Misalnya, Anton dengan ringkas dan padat membawa kita kembali sejarah sastra Indonesia, dianalisis dengan perspektif kritis, dan menariknya tak jarang dia menawarkan usulan-usulan konkrit terkait masalah yang disajikan. Ia dengan baik membincang peran sastrawan kiri yang terlupakan (baca khususnya 5 esai dalam bagian Sastra dan Kuasa: “Orang-orang Terbuang”, “Sumbangan Sastrawan Eksil”, “Sastra dan Kecamuk Politik”, dan dua esai sisanya), pengarang-pengarang besar sastra Indonesia yang memberi sumbangsih besar pada perkembangan sastra (baca 5 esai dalam bagian Sosok dan Tokoh: “Indonesia, Buku, Pramoedya”, Wiji Thukul Tak Pernah Mati”, dan tiga esai sisanya), dan geliat sastra dunia beserta perjuangan sastra Indonesia sendiri untuk bisa bermain di antaranya (baca 5 esai dalam bagian Sastra Indonesia dan Pentas Dunia).
Pada intinya, masalah pokok yang mengikat seluruh esai dalam buku “Dilarang Membaca” ini adalah sekelumit permasalahan dunia sastra (sastra dunia dan khususnya sastra Indonesia). Menurut Anton, karya-karya sastra dunia sudah cukup memadai dibaca dan dipelajari oleh pembaca Indonesia. Tapi sebaliknya, karya-karya sastra Indonesia belum cukup gaung untuk dibaca dan dikenali di pentas dunia.

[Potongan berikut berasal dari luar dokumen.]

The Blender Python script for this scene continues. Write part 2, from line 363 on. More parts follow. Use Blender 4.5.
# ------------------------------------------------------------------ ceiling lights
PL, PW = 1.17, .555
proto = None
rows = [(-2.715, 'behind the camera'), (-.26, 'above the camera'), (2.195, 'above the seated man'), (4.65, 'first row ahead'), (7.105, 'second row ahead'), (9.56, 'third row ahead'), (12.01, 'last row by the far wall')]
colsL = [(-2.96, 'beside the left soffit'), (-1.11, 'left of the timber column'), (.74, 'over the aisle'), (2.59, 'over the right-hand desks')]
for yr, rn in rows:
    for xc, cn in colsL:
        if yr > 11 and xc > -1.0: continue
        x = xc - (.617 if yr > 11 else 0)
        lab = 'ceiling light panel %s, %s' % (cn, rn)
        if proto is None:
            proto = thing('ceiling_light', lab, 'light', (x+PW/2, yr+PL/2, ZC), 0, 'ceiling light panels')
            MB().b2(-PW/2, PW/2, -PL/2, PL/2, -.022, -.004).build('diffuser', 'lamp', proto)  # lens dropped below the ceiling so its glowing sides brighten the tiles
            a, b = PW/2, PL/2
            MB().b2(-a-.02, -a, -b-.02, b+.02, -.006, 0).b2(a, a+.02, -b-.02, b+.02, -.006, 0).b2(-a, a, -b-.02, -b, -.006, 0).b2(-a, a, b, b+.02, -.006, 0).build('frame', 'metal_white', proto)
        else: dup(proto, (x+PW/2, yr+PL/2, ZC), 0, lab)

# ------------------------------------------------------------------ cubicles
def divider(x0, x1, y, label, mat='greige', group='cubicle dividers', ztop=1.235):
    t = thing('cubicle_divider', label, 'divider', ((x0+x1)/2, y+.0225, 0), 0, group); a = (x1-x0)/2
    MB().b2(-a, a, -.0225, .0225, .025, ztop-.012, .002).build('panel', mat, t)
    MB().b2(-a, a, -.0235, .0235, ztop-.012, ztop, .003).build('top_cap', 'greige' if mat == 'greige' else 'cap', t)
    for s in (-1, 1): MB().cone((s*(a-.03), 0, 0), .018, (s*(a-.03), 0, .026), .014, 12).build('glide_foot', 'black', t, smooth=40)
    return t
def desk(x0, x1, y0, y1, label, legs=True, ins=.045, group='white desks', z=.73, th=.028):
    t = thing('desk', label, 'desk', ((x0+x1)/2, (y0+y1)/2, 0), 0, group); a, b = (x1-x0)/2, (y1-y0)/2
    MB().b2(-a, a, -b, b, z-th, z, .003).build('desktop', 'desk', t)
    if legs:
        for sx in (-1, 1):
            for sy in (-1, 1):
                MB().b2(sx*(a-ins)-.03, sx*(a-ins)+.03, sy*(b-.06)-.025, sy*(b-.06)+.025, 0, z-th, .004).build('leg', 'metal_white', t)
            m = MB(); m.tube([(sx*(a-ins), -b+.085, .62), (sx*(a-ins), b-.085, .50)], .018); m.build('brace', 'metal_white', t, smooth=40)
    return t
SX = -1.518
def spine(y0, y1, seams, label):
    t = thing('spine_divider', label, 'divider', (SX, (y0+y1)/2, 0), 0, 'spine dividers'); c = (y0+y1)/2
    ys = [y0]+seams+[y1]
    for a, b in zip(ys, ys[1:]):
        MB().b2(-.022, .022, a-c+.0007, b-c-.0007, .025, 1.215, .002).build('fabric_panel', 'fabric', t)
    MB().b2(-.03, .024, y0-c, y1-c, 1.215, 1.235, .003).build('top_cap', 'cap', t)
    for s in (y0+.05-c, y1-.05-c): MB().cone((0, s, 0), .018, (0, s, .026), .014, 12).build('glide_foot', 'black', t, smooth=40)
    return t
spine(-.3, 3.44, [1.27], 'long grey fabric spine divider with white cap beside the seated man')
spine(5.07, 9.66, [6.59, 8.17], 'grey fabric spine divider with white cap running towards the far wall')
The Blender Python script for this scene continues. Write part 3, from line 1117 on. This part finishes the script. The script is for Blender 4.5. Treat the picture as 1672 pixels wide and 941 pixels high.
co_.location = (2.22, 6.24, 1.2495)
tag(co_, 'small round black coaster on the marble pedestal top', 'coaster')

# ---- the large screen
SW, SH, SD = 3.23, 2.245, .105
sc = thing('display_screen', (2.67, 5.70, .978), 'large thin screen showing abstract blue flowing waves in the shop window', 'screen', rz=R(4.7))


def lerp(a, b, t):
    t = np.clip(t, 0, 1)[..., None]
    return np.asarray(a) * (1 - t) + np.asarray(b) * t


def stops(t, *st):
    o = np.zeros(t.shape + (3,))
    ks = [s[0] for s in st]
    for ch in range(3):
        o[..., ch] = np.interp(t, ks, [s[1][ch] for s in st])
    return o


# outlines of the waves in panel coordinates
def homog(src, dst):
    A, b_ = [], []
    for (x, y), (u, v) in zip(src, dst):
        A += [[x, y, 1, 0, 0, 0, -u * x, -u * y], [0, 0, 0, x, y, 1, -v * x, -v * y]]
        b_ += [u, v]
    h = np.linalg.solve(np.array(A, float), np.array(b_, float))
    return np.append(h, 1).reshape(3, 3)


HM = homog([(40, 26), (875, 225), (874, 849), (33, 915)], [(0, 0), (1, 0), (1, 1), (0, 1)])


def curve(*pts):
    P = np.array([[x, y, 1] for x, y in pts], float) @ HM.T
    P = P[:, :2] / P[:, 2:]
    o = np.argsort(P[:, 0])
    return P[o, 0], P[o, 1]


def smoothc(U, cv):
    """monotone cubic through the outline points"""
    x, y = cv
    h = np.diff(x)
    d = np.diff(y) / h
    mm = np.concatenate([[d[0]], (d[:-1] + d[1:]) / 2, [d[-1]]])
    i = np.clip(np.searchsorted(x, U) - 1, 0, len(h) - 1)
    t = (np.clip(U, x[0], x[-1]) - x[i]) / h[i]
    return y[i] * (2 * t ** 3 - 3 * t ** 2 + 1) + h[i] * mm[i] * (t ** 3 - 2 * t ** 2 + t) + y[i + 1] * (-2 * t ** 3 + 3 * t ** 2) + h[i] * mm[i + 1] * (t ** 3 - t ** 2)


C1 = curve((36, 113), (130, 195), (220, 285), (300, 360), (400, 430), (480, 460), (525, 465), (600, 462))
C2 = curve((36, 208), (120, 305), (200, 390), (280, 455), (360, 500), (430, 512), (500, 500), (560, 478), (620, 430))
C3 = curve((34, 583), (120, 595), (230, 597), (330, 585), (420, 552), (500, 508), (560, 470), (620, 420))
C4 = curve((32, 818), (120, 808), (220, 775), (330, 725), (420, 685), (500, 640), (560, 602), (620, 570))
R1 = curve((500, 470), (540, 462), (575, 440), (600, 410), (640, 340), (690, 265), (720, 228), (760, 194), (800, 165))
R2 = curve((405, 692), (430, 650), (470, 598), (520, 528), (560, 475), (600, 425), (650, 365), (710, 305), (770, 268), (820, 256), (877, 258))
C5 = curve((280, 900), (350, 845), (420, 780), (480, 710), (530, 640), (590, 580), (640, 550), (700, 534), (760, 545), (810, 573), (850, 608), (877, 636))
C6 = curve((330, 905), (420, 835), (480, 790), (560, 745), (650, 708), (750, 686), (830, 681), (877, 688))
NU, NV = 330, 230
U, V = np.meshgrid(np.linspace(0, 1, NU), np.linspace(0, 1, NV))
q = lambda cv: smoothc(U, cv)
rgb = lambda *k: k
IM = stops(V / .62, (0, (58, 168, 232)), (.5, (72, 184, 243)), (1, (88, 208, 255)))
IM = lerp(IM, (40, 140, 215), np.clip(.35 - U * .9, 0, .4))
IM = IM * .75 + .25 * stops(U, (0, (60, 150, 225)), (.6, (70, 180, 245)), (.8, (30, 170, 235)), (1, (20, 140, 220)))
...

Mengapa demikian? Ya tentu masalahnya ada pada upaya yang belum massif menerjemahkan karya-karya sastra kita sendiri ke dalam bahasa asing. Tentu saja sekarang ini ada hal yang menggembirakan, seperti Eka Kurniawan sastrawan yang karya-karyanya seperti “Cantik Itu Luka” dan “Lelaki Harimau”—untuk menyebut beberapa saja—telah diterjemahkan ke berbagai bahasa asing. Atau karya-karya Andrea Hirata penulis “Laskar Pelangi” yang fenomenal itu yang diterjemahkan pula ke berbagai bahasa asing. Dan beberapa penulis lainnya.
Namun demikian, upaya itu dianggap oleh Anton Kurnia belum benar-benar menjadikan Indonesia sejajar dengan karya-karya sastra asing khususnya yang berbahasa Inggris. Anton sendiri adalah penerjemah karya-karya asing berbahasa Inggris ke dalam bahasa Indonesia. Sehingga dengan begitu ia fokus dalam esai-esainya menyoal dan menawarkan usulan-usulan berharga agar bagaimana karya-karya sastra dunia dan Indonesia dapat sama imbangnya dalam konteks penerjemahan.
Anton menyarankan agar perhatian jangka panjangnya adalah pada geliat lembaga penerjemahan di Indonesia. Lembaga ini, kata Anton dalam “Sastra Indonesia di Tepi Pentas Dunia”, akan membantu dan memperbaiki kualitas para penerjemah kita. Lembaga ini akan menyediakan fasilitas-fasilitas yang dibutuhkan para penerjemah dalam menghasilkan hasil terjemahan yang berkualitas ke hadapan pembaca Indonesia.
Dengan penuh optimisme Anton menutup esainya itu dengan kata-kata seperti ini:
“Kita memerlukan komitmen dan upaya-upaya jangka panjang yang lebih sistematis dan terpadu untuk menerjemahkan dan menerbitkan karya-karya terbaik kita dalam bahasa asing. Semua itu akan menjadi sumbangan kita bagi dunia serta membuka jendela bagi terciptanya dialog antarbudaya tanpa perlu terhalang oleh sekat-sekat perbedaan bangsa dan bahasa.”
Selamat Hari Penerjemahan Sedunia. Jayalah para penerjemah (sastra) Indonesia!